■ **What is required**: Identify and copy all lines of the material where the string "picture" is found.

Scripts that build scenes
***
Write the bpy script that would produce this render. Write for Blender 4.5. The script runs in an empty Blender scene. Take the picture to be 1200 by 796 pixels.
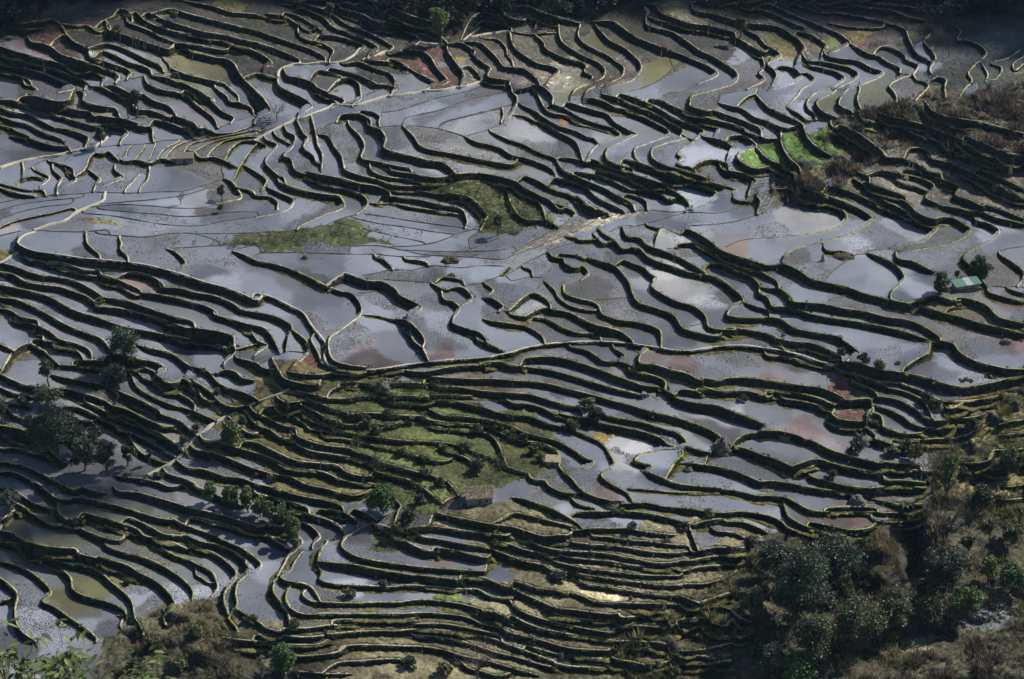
import numpy as np, math, time
T0=time.time()
PW,PH=1200.0,796.0
HFOV=math.radians(26.0); DIP=math.radians(28.0); DM=650.0
FPX=(PW/2)/math.tan(HFOV/2)
CY0=DM*math.cos(DIP)                 # plan distance of the view centre
CAMZ=DM*math.sin(DIP)                # the view centre is at height 0
SLOPE=math.tan(math.radians(11.3))
def ray(u,v):
    a=(u-PW/2)/FPX; b=-(v-PH/2)/FPX
    return a, math.cos(DIP)+b*math.sin(DIP), -math.sin(DIP)+b*math.cos(DIP)
def unproj(u,v,z):
    a,dy,dz=ray(u,v); t=(z-CAMZ)/dz
    return a*t, dy*t, z, t
def proj(x,y,z):
    zz=z-CAMZ
    dep=y*math.cos(DIP)-zz*math.sin(DIP); up=y*math.sin(DIP)+zz*math.cos(DIP)
    return PW/2+FPX*x/dep, PH/2-FPX*up/dep
def base_at(u,v):                    # smooth hillside z=(y-CY0)*SLOPE
    a,dy,dz=ray(u,v); t=(-CAMZ-CY0*SLOPE)/(dz-dy*SLOPE)
    return CAMZ+dz*t
MU,MT,MB=170,70,110                  # survey margin round the mapped sheet
GW,GH=int(PW)+2*MU,int(PH)+MT+MB
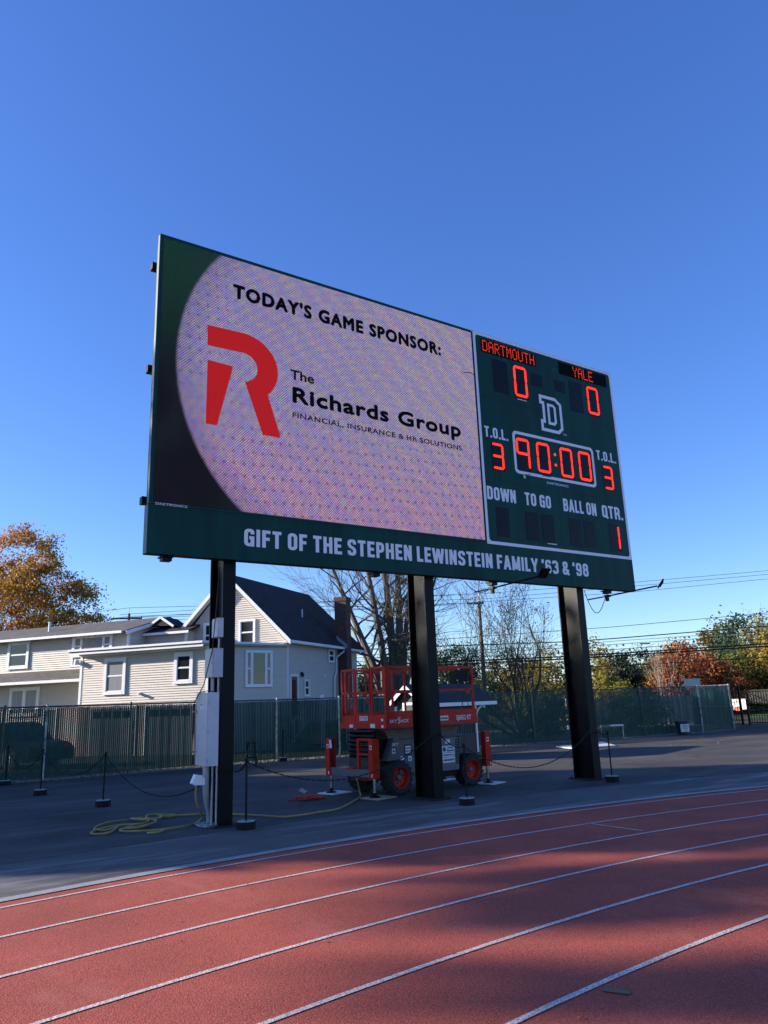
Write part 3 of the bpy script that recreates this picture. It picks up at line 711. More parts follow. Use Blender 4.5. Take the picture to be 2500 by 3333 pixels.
offset_ring([(11.515, 7.745), (11.700, 7.745), (11.772, 7.690), (11.772, 7.325), (11.705, 7.262), (11.515, 7.262)], .062, 'block_letter')
WV = M['white_vinyl']; YP = BY - .0016
for body, x0, x1, z0, cap, bd in (('T.O.L.', 9.660, 10.290, 6.672, .226, .045), ('T.O.L.', 12.945, 13.594, 6.690, .226, .045), ('DOWN', 9.612, 10.370, 5.374, .268, .045), ('TO GO', 10.622, 11.358, 5.374, .268, .045),
                              ('BALL ON', 11.724, 12.742, 5.371, .276, .045), ('QTR.', 12.925, 13.614, 5.366, .282, .045), ('TM', 11.93, 12.03, 7.078, .042, .02), ('DAKTRONICS', 11.292, 11.931, 5.905, .052, .03)):
    if len(body) < 9 and body != 'TM': sign_text('caption', body, x0, x1, z0, cap, WV, sb)
    else: stx('maker_lettering', body, x0, x1, z0, cap, WV, bd, y=YP, sp=1.1)
# stains under modules
# donor panel below
mb = MB(); mb.box(XL - .005, XR, BY, BY + .175, ZB, ZS)
mb.build('donor_panel', M['green_panel'], sb)
mb = MB(); mb.box(XL - .009, XL - .005, BY + .004, BY + .172, ZB + .004, ZS - .004); mb.build('lit_end_face', M['green_lit_side'], sb)  # thin sheets carry the lit tone of the board's left end
mb = MB(); mb.box(XL - .0035, XL, BY + .004, BY + .086, ZS + .02, ZT - .01); mb.build('lit_end_face', M['green_lit_side'], sb)
mb = MB()
for x in (6.15, 9.1, 11.77): mb.box(x - .004, x + .004, BY - .0012, BY, ZB + .01, ZS - .01)
mb.box(XL + .01, XR - .01, BY - .0012, BY, ZS - .035, ZS - .030); mb.build('panel_seam', M['black_plastic'], sb)
sign_text('donor_lettering', "GIFT OF THE STEPHEN LEWINSTEIN FAMILY '63 & '98", 4.565, 12.290, 4.012, .275, WV, sb)
for x in (3.42, 7.05, 9.735, 13.005):
    mb = MB(); mb.box(x - .09, x + .09, BY + .06, BY + .28, ZB - .02, ZB); mb.box(x - .07, x + .07, BY + .10, BY + .24, ZB - .07, ZB - .02); mb.build('bracket', M['black_steel'], sb)
for (x, z) in ((10.57, 7.68), (11.1, 6.085), (11.08, 4.64)):   # paper tags under modules
    mb = MB(); mb.box(x + .08, x + .34, BY - .003, BY, z - .022, z - .004); mb.build('paper_tag', M['decal_white'], sb)
mb = MB(); mb.tube([(10.66, BY - .002, 6.02), (10.70, BY - .05, 6.0), (10.80, BY - .04, 6.03)], .012, 5); mb.box(10.62, 10.68, BY - .02, BY, 5.93, 6.0); mb.build('light_sensor', M['galv'], sb)

# arm lights under the board
for i, (x, lab) in enumerate(((9.735, 'black arm light bolted under the donor panel, its lamp in front of the white lettering'), (13.005, 'black arm light at the free corner of the scoreboard, lamp seen against the sky'))):
    al = thing('arm_light', (x, 10.76, 3.68), lab, 'flood light', group='arm lights under the scoreboard')
    mb = MB(); mb.tube([(x, 11.25, 3.66), (x, 10.72, 3.665), (x, 9.45, 3.70)], .016, 7); mb.build('arm', M['black_iron'], al)
    mb = MB(); mb.box(x - .05, x + .05, 10.66, 10.80, 3.645, 3.69); mb.box(x - .03, x + .03, 10.70, 10.76, 3.56, 3.645); mb.build('clamp', M['black_iron'], al)
    mb = MB(); c = Vector((x, 9.36, 3.735)); up, ax = (Vector((-.5, .62, .6)), Vector((.78, .62, 0))) if i else (Vector((0, .72, .69)), Vector((1, 0, 0)))
    mb.obox(c, (.21, .20, .025), ax, up); mb.obox(c - up * .022, (.14, .12, .022), ax, up)
    hd = mb.build('lamp_head', M['black_iron'], al)
    mb = MB(); mb.obox(c + up * .014, (.18, .17, .004), ax, up); mb.build('lamp_glass', M['glass'], hd)
    mb = MB()
    P = [(x - .62 + (.60) * t, 10.80 - .05 * t, 3.775 - (.42 if i else .14) * math.sin(math.pi * t ** .9) - .12 * t) for t in np.linspace(0, 1, 14)]
    mb.tube(P, .008, 5); mb.build('cable', M['wire'], al)

# ------------------------------------------------------------------ electrical gear on the left post
def cabinet(name, label, x0, x1, y0, y1, z0, z1, m, door=True):
    c = thing(name, ((x0 + x1) / 2, (y0 + y1) / 2, z0), label, 'cabinet')
    mb = MB(); mb.box(x0, x1, y0, y1, z0, z1); mb.box(x0 - .006, x1, y0 - .006, y1 + .006, z1, z1 + .012); mb.build('case', m, c)
    mb = MB(); mb.box(x0 - .012, x0, y0 + .006, y1 - .004, z0 + .008, z1 - .008); d = mb.build('door', m, c)
    return c, d
c, d = cabinet('electrical_cabinet', 'tall pale grey electrical cabinet with latches on the side of the scoreboard post', 4.105, 4.268, 10.70, 11.145, .826, 1.832, M['cabinet2'])
for z in (1.02, 1.58):
    mb = MB(); mb.box(4.065, 4.095, 11.10, 11.16, z - .02, z + .02); mb.box(4.05, 4.075, 11.13, 11.18, z - .008, z + .008); mb.build('latch', M['galv'], d)
for z in (.90, 1.30, 1.70):
    mb = MB(); mb.cyl((4.110, 10.692, z - .03), (4.110, 10.692, z + .03), .009, 7); mb.build('hinge', M['galv'], d)
mb = MB(); mb.box(4.0915, 4.0935, 10.90, 10.97, 1.60, 1.69); mb.build('warning_label', M['decal_white'], d)
mb = MB(); mb.box(4.0895, 4.092, 10.905, 10.965, 1.665, 1.685); mb.build('warning_label', M['orange'], d)
c, d = cabinet('switch_box', 'mid grey switch box above the tall cabinet on the scoreboard post', 4.165, 4.310, 10.68, 11.0, 2.058, 2.462, M['cabinet'])
for z in (2.13, 2.26, 2.39):
    mb = MB(); mb.box(4.15, 4.16, 10.70, 10.73, z - .012, z + .012); mb.build('latch', M['galv'], d)
c, d = cabinet('junction_box', 'small pale junction box, topmost on the scoreboard post', 4.225, 4.30, 10.66, 10.90, 2.635, 2.905, M['cabinet2'])
def conduit(label, pts, r, m=None, cat='conduit'):
    c = tag(MB().tube(pts, r, 10).build('conduit', m or M['pvc'], smooth=True), label, cat); return c
conduit('thick grey conduit bending down from the tall cabinet to the ground plate', [(4.19, 10.95, .83), (4.19, 10.95, .56), (4.21, 10.98, .44), (4.27, 11.08, .30), (4.33, 11.16, .18), (4.345, 11.18, .0)], .047)
conduit('thin straight conduit beside the thick one below the tall cabinet', [(4.268, 10.90, .83), (4.268, 10.90, .0)], .020, M['galv'])
conduit('straight steel conduit nearest the flange below the tall cabinet', [(4.300, 10.81, 2.64), (4.300, 10.81, .0)], .018, M['galv'])
conduit('short pipe between the switch box and the tall cabinet', [(4.225, 10.86, 2.06), (4.225, 10.86, 1.83)], .026, M['pvc'])
mb = MB(); mb.prism([(4.13, 11.25, .004), (4.11, 10.93, .004), (4.20, 10.78, .004), (4.40, 10.86, .004), (4.42, 11.06, .004), (4.32, 11.28, .004)], (.0, 0, .022))
tag(mb.build('ground_plate', M['concrete_white']), 'dusty pale plate on the ground where the conduits end', 'plate')
ob = thing('outlet_box', (4.02, 10.9, .56), 'white weatherproof outlet box with a hinged cover hanging beside the conduits', 'outlet box')
mb = MB(); mb.prism([(3.945, 10.93, .605), (3.998, 10.93, .72), (4.10, 10.93, .70), (4.10, 10.93, .585), (3.99, 10.93, .575)], (0, -.09, 0)); mb.build('cover', M['white_plastic'], ob)
mb = MB(); mb.box(4.05, 4.14, 10.85, 10.95, .57, .67); mb.build('box', M['white_plastic'], ob)
mb = MB(); mb.tube([(4.28, 10.80, 3.72), (4.20, 10.72, 3.0), (4.15, 10.70, 2.45), (4.09, 10.85, 1.96), (4.06, 11.13, 1.72), (4.05, 11.16, 1.0), (4.07, 11.16, .84)], .008, 5)
mb.tube([(4.08, 11.12, 1.78), (4.10, 11.0, 1.86), (4.15, 10.8, 1.87), (4.20, 10.72, 1.85)], .006, 5)
tag(mb.build('drop_cable', M['wire']), 'thin black cable slanting down past the boxes on the scoreboard post', 'cable')

def spline(P, n=8):
    P = [Vector(p) for p in P]; out = []
    for i in range(len(P) - 1):
        a, b_, c, d_ = P[max(i - 1, 0)], P[i], P[i + 1], P[min(i + 2, len(P) - 1)]
        for k in range(n):
            t = k / n
            out.append(.5 * ((2 * b_) + (c - a) * t + (2 * a - 5 * b_ + 4 * c - d_) * t * t + (3 * b_ - a - 3 * c + d_) * t ** 3))
    return out + [P[-1]]
HP = [(4.03, 10.89, .575), (4.02, 10.89, .45), (4.07, 10.95, .30), (4.20, 11.12, .16), (4.24, 11.22, .07), (4.2, 11.32, .02), (4.0, 11.13, .02), (3.63, 11.04, .02), (3.42, 10.95, .02), (3.37, 10.87, .02), (3.53, 10.87, .02), (3.58, 11.0, .025), (3.35, 11.15, .02),
      (3.16, 11.30, .02), (3.16, 11.44, .03), (3.42, 11.50, .03), (3.60, 11.62, .03), (3.40, 11.68, .03), (3.24, 11.50, .03), (3.36, 11.36, .04), (3.55, 11.50, .04), (3.74, 11.72, .045), (3.74, 11.92, .045), (3.60, 12.20, .04), (3.57, 12.38, .04), (3.70, 11.95, .05), (3.50, 11.62, .05), (3.26, 11.82, .03),
      (3.02, 11.41, .02), (2.85, 11.32, .02), (2.77, 11.49, .02), (2.95, 11.80, .02), (3.29, 11.84, .035), (3.00, 11.62, .02), (2.90, 11.84, .02), (3.05, 12.19, .02), (3.29, 12.42, .02), (3.63, 12.42, .02), (3.90, 12.56, .03), (4.05, 12.45, .03), (3.92, 12.15, .03), (3.75, 12.2, .04), (3.85, 12.48, .05), (4.08, 12.55, .03), (4.25, 12.4, .02), (4.12, 12.25, .02), (3.98, 12.35, .03), (4.2, 12.33, .02), (4.63, 12.12, .02)]
tag(MB().tube(spline(HP, 6), .014, 7).build('power_cable', M['yellow'], smooth=True), 'heavy yellow cable heaped loosely on the asphalt and plugged into the white outlet box', 'cord')
HP2 = [(4.63, 12.14, .018), (4.95, 11.75, .018), (5.21, 11.2, .018), (5.38, 10.85, .018), (5.7, 10.83, .018), (5.94, 10.88, .018), (6.41, 11.0, .018), (7.12, 11.68, .018), (7.50, 12.10, .02), (7.56, 12.22, .10), (7.50, 12.2, .30), (7.50, 12.3, .42)]
tag(MB().tube(spline(HP2, 8), .013, 7).build('power_cable', M['yellow'], smooth=True), 'yellow cable lying along the asphalt to the red scissor lift', 'cord')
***
■ **Output**:
Write the bpy script that would produce this render. Write for Blender 4.5. The script runs in an empty Blender scene. Take the picture to be 1200 by 796 pixels.
Write part 3 of the bpy script that recreates this picture. It picks up at line 711. More parts follow. Use Blender 4.5. Take the picture to be 2500 by 3333 pixels.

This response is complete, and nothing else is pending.